2. In fact nowhere in the Hebrew Bible do we find the expressions ‘the holy land’or ‘land of holiness’
(Wilken, Land, p.265 note 41).
3. Wilken, Land , p.12.
4. C. Torrey, The Lives of the Prophets (SBLMS 1; Philadelphia, 1946).
5. John Wilkinson, Egeria’s Travels to the Holy Land (2nd edn; Jerusalem: Ariel, 1981) p.165.
6. For details see Peter Walker, Holy City, Holy Places? Christian attitudes to Jerusalem and the Holy Land in the fourth century (Oxford: Clarendon, 1990).
7. Guy Le Strange, Palestine under the Moslems: a description of Syria and the Holy Land from AD 650 to 1500 (London: Watt, 1890), p.149.
8. Bernard Flusin, ‘L’esplanade du Temple à l’arrivée des Arabes d’après deux récits byzantines,’in Bayt al-Maqdis Abd al-Malik’s Jerusalem . (Oxford Studies in Islamic Art 9; ed. J. Raby and J. Johns; Oxford: OUP, 1992), pp.17-31.

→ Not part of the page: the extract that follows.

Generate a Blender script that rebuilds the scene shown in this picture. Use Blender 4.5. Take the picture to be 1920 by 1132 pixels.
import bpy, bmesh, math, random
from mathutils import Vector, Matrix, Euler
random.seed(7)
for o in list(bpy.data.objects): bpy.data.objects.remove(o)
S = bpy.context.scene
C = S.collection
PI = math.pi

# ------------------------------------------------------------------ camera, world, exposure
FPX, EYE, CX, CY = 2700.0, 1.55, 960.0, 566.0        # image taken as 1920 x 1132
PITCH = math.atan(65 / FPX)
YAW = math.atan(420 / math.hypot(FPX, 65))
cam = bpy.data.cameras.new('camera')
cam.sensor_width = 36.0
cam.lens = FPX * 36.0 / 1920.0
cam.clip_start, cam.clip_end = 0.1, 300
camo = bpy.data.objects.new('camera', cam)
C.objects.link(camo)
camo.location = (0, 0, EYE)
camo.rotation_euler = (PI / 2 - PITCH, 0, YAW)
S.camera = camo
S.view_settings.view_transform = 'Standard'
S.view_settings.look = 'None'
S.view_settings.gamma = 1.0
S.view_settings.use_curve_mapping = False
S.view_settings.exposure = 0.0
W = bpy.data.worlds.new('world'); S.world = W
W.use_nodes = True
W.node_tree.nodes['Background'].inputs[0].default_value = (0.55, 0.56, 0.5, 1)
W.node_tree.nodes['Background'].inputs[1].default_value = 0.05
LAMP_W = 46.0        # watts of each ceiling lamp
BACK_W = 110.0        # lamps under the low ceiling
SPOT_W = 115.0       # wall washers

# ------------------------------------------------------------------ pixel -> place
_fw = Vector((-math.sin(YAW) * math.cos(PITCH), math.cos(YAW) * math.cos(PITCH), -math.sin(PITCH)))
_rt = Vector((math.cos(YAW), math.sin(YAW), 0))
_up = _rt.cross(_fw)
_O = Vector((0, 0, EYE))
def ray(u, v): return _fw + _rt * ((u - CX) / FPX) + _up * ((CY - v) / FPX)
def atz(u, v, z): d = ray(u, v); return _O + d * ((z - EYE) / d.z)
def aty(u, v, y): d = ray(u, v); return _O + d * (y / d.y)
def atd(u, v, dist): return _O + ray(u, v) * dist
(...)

9. K.A.C. Creswell, A Short Account of Early Muslim Architecture (London : Penguin, 1958), pp.4-5.
10. Le Strange, Palestine , p.116.
11. Le Strange, Palestine , p.85.
12. A.-S. Marmardji OP, Textes geographiques arabes sur la Palestine (EBib; Paris: Gabalda, 1951), p.210.
13. Le Strange, Palestine , p.83.
14. Adapted from N. J. Dawood, The Koran (London: Penguin, 1956), p.233.
15. There is a highly condensed summary in Regis Blachere, Le Coran (Paris: Maisonneuve, 1966), p.305 note 1.
16. Le Strange, Palestine , p.116.
17. A list of such prophets is given in Sura 4:161-63.
18. Le Strange, Palestine , p.89, and in the most recent Islamic Wakf Administration guidebook al-Aqsa Mosque.
19. In K.J. Asali (ed.), Jerusalem in History (London: Scorpion, 1989), p.109.